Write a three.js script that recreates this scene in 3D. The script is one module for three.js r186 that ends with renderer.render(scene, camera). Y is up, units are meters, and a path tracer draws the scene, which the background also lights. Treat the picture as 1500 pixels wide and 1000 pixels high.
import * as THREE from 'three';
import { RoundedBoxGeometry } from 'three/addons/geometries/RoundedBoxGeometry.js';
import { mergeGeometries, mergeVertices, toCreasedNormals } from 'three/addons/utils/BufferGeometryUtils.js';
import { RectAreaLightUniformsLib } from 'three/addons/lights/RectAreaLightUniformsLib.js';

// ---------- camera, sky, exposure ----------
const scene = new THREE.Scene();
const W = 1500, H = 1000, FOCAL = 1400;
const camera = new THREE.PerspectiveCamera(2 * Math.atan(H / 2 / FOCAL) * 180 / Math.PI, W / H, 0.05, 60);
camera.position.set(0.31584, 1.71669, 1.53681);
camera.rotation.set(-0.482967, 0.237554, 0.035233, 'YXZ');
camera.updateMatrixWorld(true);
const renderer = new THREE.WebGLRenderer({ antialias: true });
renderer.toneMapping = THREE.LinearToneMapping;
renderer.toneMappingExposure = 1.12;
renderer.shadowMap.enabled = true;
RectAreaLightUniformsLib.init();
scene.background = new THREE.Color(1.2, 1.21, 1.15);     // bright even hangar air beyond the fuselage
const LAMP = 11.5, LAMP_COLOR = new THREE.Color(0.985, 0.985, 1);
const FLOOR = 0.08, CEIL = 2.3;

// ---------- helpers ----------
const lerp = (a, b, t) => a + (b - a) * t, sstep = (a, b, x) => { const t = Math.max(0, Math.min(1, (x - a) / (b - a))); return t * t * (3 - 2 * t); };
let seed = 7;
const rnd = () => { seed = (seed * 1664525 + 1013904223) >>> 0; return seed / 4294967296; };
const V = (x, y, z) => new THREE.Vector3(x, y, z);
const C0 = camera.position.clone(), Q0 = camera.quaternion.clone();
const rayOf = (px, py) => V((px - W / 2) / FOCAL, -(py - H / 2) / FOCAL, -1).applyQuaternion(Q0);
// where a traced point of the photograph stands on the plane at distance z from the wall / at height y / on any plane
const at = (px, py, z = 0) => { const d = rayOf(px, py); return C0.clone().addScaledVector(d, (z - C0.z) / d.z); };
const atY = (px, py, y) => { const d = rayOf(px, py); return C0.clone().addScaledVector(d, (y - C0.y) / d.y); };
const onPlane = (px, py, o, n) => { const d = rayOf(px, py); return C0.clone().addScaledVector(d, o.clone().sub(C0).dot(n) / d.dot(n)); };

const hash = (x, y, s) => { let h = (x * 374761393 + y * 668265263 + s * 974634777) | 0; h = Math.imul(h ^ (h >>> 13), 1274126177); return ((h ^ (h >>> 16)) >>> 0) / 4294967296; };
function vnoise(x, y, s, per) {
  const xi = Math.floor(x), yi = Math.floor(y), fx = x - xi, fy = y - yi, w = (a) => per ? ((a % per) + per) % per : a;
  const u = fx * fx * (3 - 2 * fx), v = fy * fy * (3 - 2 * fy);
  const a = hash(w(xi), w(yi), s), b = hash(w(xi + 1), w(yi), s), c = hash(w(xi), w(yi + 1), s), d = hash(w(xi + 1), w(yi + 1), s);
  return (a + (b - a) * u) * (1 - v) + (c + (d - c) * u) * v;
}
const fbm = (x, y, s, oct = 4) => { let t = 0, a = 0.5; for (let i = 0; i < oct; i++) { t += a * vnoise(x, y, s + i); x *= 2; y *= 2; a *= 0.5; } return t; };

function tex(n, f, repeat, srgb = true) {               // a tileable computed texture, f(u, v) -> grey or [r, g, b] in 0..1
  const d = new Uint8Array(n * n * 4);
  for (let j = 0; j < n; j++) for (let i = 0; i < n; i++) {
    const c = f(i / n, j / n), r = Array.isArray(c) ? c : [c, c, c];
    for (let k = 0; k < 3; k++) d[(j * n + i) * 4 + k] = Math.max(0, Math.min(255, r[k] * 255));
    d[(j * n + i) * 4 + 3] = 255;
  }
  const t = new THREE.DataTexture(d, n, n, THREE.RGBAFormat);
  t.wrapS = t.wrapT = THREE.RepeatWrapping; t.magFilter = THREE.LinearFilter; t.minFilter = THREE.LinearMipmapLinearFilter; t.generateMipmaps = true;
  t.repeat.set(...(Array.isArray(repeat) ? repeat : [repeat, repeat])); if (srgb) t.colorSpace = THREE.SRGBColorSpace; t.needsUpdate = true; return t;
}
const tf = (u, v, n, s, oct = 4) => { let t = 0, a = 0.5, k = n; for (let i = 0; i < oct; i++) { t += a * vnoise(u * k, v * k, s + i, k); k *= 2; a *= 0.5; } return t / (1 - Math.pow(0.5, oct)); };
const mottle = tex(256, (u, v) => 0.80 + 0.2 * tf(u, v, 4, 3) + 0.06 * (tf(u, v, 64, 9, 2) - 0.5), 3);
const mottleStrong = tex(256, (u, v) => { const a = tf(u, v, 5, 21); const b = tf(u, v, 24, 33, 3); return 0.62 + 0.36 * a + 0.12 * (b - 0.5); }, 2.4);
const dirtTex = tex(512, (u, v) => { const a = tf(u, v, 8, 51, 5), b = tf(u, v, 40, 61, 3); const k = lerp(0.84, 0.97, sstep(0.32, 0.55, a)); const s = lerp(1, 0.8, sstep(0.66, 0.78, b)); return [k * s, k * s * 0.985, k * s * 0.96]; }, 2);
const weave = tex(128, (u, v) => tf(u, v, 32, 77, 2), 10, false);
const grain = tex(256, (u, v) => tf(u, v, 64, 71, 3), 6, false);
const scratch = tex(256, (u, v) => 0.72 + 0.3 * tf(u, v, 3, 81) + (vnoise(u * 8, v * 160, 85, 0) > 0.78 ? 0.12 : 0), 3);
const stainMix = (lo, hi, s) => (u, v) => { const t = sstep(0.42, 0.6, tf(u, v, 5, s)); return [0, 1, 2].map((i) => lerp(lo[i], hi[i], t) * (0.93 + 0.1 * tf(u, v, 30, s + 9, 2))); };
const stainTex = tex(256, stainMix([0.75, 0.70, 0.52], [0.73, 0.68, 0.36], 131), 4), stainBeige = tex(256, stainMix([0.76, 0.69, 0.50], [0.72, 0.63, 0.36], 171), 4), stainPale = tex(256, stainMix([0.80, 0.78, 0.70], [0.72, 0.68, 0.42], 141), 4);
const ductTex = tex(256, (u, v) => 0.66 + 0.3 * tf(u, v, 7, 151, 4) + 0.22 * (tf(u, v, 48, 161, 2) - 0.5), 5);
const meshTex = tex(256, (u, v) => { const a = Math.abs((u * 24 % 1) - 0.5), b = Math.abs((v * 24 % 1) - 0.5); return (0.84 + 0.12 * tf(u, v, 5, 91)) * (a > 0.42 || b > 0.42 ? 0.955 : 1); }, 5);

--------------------

Set down the listing above in full, please, exactly as it appears.

Write a three.js script that recreates this scene in 3D. The script is one module for three.js r186 that ends with renderer.render(scene, camera). Y is up, units are meters, and a path tracer draws the scene, which the background also lights. Treat the picture as 1500 pixels wide and 1000 pixels high.
import * as THREE from 'three';
import { RoundedBoxGeometry } from 'three/addons/geometries/RoundedBoxGeometry.js';
import { mergeGeometries, mergeVertices, toCreasedNormals } from 'three/addons/utils/BufferGeometryUtils.js';
import { RectAreaLightUniformsLib } from 'three/addons/lights/RectAreaLightUniformsLib.js';

// ---------- camera, sky, exposure ----------
const scene = new THREE.Scene();
const W = 1500, H = 1000, FOCAL = 1400;
const camera = new THREE.PerspectiveCamera(2 * Math.atan(H / 2 / FOCAL) * 180 / Math.PI, W / H, 0.05, 60);
camera.position.set(0.31584, 1.71669, 1.53681);
camera.rotation.set(-0.482967, 0.237554, 0.035233, 'YXZ');
camera.updateMatrixWorld(true);
const renderer = new THREE.WebGLRenderer({ antialias: true });
renderer.toneMapping = THREE.LinearToneMapping;
renderer.toneMappingExposure = 1.12;
renderer.shadowMap.enabled = true;
RectAreaLightUniformsLib.init();
scene.background = new THREE.Color(1.2, 1.21, 1.15);     // bright even hangar air beyond the fuselage
const LAMP = 11.5, LAMP_COLOR = new THREE.Color(0.985, 0.985, 1);
const FLOOR = 0.08, CEIL = 2.3;

// ---------- helpers ----------
const lerp = (a, b, t) => a + (b - a) * t, sstep = (a, b, x) => { const t = Math.max(0, Math.min(1, (x - a) / (b - a))); return t * t * (3 - 2 * t); };
let seed = 7;
const rnd = () => { seed = (seed * 1664525 + 1013904223) >>> 0; return seed / 4294967296; };
const V = (x, y, z) => new THREE.Vector3(x, y, z);
const C0 = camera.position.clone(), Q0 = camera.quaternion.clone();
const rayOf = (px, py) => V((px - W / 2) / FOCAL, -(py - H / 2) / FOCAL, -1).applyQuaternion(Q0);
// where a traced point of the photograph stands on the plane at distance z from the wall / at height y / on any plane
const at = (px, py, z = 0) => { const d = rayOf(px, py); return C0.clone().addScaledVector(d, (z - C0.z) / d.z); };
const atY = (px, py, y) => { const d = rayOf(px, py); return C0.clone().addScaledVector(d, (y - C0.y) / d.y); };
const onPlane = (px, py, o, n) => { const d = rayOf(px, py); return C0.clone().addScaledVector(d, o.clone().sub(C0).dot(n) / d.dot(n)); };

const hash = (x, y, s) => { let h = (x * 374761393 + y * 668265263 + s * 974634777) | 0; h = Math.imul(h ^ (h >>> 13), 1274126177); return ((h ^ (h >>> 16)) >>> 0) / 4294967296; };
function vnoise(x, y, s, per) {
  const xi = Math.floor(x), yi = Math.floor(y), fx = x - xi, fy = y - yi, w = (a) => per ? ((a % per) + per) % per : a;
  const u = fx * fx * (3 - 2 * fx), v = fy * fy * (3 - 2 * fy);
  const a = hash(w(xi), w(yi), s), b = hash(w(xi + 1), w(yi), s), c = hash(w(xi), w(yi + 1), s), d = hash(w(xi + 1), w(yi + 1), s);
  return (a + (b - a) * u) * (1 - v) + (c + (d - c) * u) * v;
}
const fbm = (x, y, s, oct = 4) => { let t = 0, a = 0.5; for (let i = 0; i < oct; i++) { t += a * vnoise(x, y, s + i); x *= 2; y *= 2; a *= 0.5; } return t; };

function tex(n, f, repeat, srgb = true) {               // a tileable computed texture, f(u, v) -> grey or [r, g, b] in 0..1
  const d = new Uint8Array(n * n * 4);
  for (let j = 0; j < n; j++) for (let i = 0; i < n; i++) {
    const c = f(i / n, j / n), r = Array.isArray(c) ? c : [c, c, c];
    for (let k = 0; k < 3; k++) d[(j * n + i) * 4 + k] = Math.max(0, Math.min(255, r[k] * 255));
    d[(j * n + i) * 4 + 3] = 255;
  }
  const t = new THREE.DataTexture(d, n, n, THREE.RGBAFormat);
  t.wrapS = t.wrapT = THREE.RepeatWrapping; t.magFilter = THREE.LinearFilter; t.minFilter = THREE.LinearMipmapLinearFilter; t.generateMipmaps = true;
  t.repeat.set(...(Array.isArray(repeat) ? repeat : [repeat, repeat])); if (srgb) t.colorSpace = THREE.SRGBColorSpace; t.needsUpdate = true; return t;
}
const tf = (u, v, n, s, oct = 4) => { let t = 0, a = 0.5, k = n; for (let i = 0; i < oct; i++) { t += a * vnoise(u * k, v * k, s + i, k); k *= 2; a *= 0.5; } return t / (1 - Math.pow(0.5, oct)); };
const mottle = tex(256, (u, v) => 0.80 + 0.2 * tf(u, v, 4, 3) + 0.06 * (tf(u, v, 64, 9, 2) - 0.5), 3);
const mottleStrong = tex(256, (u, v) => { const a = tf(u, v, 5, 21); const b = tf(u, v, 24, 33, 3); return 0.62 + 0.36 * a + 0.12 * (b - 0.5); }, 2.4);
const dirtTex = tex(512, (u, v) => { const a = tf(u, v, 8, 51, 5), b = tf(u, v, 40, 61, 3); const k = lerp(0.84, 0.97, sstep(0.32, 0.55, a)); const s = lerp(1, 0.8, sstep(0.66, 0.78, b)); return [k * s, k * s * 0.985, k * s * 0.96]; }, 2);
const weave = tex(128, (u, v) => tf(u, v, 32, 77, 2), 10, false);
const grain = tex(256, (u, v) => tf(u, v, 64, 71, 3), 6, false);
const scratch = tex(256, (u, v) => 0.72 + 0.3 * tf(u, v, 3, 81) + (vnoise(u * 8, v * 160, 85, 0) > 0.78 ? 0.12 : 0), 3);
const stainMix = (lo, hi, s) => (u, v) => { const t = sstep(0.42, 0.6, tf(u, v, 5, s)); return [0, 1, 2].map((i) => lerp(lo[i], hi[i], t) * (0.93 + 0.1 * tf(u, v, 30, s + 9, 2))); };
const stainTex = tex(256, stainMix([0.75, 0.70, 0.52], [0.73, 0.68, 0.36], 131), 4), stainBeige = tex(256, stainMix([0.76, 0.69, 0.50], [0.72, 0.63, 0.36], 171), 4), stainPale = tex(256, stainMix([0.80, 0.78, 0.70], [0.72, 0.68, 0.42], 141), 4);
const ductTex = tex(256, (u, v) => 0.66 + 0.3 * tf(u, v, 7, 151, 4) + 0.22 * (tf(u, v, 48, 161, 2) - 0.5), 5);
const meshTex = tex(256, (u, v) => { const a = Math.abs((u * 24 % 1) - 0.5), b = Math.abs((v * 24 % 1) - 0.5); return (0.84 + 0.12 * tf(u, v, 5, 91)) * (a > 0.42 || b > 0.42 ? 0.955 : 1); }, 5);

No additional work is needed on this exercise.